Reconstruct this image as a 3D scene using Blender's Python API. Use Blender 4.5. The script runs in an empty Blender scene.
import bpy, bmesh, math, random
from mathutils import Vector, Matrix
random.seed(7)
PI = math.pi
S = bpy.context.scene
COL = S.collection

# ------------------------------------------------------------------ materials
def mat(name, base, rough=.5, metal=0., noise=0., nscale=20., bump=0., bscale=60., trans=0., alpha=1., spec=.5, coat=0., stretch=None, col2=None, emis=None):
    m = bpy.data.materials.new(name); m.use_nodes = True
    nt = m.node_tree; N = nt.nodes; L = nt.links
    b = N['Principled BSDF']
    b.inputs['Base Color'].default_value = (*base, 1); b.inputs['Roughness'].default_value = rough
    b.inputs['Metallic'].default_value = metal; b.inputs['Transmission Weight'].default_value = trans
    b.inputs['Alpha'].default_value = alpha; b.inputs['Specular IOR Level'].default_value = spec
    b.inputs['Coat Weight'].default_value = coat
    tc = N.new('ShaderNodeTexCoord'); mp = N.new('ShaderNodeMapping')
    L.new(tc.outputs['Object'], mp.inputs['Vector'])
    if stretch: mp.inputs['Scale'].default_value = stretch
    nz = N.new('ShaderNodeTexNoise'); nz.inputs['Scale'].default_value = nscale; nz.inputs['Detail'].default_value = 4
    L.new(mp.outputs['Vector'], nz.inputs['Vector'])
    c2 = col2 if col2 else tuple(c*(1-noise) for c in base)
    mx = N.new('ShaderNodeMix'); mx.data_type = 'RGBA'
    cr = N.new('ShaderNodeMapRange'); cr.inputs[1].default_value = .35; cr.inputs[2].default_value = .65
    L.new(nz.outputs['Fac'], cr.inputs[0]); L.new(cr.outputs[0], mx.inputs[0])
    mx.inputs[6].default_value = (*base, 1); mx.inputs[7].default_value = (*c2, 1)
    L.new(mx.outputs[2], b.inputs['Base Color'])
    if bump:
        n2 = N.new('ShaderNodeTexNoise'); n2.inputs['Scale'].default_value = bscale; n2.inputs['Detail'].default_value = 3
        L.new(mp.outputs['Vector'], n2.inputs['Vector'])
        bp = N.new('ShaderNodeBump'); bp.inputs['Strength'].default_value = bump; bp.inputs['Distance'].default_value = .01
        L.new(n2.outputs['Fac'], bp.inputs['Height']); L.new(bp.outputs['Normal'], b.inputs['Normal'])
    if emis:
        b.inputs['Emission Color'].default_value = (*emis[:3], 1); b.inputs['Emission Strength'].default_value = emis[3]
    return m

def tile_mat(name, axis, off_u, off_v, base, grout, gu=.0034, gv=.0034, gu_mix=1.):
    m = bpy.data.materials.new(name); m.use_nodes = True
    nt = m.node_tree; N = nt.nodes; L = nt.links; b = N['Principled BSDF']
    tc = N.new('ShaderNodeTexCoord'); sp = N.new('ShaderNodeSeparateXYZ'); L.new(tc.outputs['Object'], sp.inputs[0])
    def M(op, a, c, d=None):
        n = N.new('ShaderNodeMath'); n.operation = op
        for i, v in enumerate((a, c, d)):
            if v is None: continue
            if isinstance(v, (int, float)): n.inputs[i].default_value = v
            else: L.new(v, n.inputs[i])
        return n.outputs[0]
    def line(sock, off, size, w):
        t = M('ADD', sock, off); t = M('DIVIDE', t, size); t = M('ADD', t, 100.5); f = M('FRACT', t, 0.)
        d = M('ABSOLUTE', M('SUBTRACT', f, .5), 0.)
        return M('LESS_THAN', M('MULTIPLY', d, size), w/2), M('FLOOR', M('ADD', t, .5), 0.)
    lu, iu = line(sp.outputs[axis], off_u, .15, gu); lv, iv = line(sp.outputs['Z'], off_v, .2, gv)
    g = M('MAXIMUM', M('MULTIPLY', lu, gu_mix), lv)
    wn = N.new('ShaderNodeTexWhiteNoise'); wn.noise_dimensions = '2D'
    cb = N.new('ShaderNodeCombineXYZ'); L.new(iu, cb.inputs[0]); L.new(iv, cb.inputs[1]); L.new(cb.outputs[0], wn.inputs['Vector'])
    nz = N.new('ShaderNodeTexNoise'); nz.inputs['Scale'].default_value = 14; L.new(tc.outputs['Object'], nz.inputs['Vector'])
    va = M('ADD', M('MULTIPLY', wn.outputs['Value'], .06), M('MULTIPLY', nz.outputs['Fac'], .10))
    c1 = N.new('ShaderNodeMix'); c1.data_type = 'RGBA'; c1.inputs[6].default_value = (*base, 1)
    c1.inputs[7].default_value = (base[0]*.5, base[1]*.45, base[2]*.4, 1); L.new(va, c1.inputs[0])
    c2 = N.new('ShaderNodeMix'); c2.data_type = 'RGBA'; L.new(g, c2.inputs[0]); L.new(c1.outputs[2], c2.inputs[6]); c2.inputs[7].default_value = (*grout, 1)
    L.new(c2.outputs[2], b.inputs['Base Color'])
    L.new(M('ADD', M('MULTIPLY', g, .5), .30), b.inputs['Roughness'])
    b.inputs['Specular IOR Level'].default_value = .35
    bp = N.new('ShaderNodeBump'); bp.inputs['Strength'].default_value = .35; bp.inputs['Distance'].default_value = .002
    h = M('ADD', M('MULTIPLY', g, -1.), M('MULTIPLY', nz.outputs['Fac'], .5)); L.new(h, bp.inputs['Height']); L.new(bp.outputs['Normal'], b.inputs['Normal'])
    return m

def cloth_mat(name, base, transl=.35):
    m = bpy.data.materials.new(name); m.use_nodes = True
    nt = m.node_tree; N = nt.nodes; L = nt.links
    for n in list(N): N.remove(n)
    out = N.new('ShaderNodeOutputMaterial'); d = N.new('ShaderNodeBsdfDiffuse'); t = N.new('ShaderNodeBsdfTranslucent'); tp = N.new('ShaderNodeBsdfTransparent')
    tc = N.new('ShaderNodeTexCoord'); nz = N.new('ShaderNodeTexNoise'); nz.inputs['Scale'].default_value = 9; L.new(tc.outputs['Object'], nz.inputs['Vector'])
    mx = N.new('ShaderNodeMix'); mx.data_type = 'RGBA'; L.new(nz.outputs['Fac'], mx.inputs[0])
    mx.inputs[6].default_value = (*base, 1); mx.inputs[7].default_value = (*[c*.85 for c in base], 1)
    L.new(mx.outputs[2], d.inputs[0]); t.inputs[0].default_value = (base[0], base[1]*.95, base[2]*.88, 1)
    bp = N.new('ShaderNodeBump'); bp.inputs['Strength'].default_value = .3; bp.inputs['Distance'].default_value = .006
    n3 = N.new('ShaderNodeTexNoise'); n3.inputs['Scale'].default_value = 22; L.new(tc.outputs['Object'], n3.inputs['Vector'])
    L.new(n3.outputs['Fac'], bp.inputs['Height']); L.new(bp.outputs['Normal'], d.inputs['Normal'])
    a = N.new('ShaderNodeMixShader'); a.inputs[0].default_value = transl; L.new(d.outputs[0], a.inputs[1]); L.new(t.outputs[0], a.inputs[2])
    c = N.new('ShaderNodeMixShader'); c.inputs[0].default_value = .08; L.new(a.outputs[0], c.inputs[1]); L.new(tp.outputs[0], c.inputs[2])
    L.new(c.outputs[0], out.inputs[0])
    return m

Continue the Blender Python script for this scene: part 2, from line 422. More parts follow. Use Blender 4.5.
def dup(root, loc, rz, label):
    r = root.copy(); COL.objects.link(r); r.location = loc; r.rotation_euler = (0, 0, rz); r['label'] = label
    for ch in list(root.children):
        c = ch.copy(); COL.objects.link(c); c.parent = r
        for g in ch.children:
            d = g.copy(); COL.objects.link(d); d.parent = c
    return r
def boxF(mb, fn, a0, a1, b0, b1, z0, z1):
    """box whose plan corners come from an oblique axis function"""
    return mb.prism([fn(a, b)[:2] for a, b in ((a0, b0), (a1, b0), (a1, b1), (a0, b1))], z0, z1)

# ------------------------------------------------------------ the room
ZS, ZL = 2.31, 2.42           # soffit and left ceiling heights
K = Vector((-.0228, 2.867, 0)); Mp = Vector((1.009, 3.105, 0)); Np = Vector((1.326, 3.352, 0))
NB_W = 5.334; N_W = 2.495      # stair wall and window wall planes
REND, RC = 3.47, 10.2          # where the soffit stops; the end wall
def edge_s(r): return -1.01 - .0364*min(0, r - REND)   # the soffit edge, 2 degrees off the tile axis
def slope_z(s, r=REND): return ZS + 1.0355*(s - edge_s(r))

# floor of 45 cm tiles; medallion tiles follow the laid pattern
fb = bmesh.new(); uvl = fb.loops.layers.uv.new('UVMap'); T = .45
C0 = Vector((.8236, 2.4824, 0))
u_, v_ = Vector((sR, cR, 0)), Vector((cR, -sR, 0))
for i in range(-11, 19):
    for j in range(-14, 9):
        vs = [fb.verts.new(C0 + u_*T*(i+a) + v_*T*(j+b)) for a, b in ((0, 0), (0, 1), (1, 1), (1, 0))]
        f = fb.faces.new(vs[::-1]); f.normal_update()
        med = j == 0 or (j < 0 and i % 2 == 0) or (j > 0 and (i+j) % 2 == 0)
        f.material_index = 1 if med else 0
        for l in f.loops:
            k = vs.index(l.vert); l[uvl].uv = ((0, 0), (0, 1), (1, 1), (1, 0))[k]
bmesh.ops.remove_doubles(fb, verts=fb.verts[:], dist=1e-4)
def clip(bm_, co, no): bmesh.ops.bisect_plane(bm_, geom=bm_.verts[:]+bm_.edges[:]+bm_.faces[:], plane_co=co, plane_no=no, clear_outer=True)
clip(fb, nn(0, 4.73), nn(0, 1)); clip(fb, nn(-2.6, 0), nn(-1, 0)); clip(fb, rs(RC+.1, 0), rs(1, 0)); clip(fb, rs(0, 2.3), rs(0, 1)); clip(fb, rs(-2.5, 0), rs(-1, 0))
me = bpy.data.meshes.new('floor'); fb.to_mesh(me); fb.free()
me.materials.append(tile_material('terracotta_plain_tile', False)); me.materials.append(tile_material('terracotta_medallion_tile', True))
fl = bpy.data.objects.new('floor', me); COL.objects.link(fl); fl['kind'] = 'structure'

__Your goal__
Produce the lines from the top of the listing through the "COL = S.collection" line exactly as they appear, with no additional output.

__The completed task__
Reconstruct this image as a 3D scene using Blender's Python API. Use Blender 4.5. The script runs in an empty Blender scene.
import bpy, bmesh, math, random
from mathutils import Vector, Matrix
random.seed(7)
PI = math.pi
S = bpy.context.scene
COL = S.collection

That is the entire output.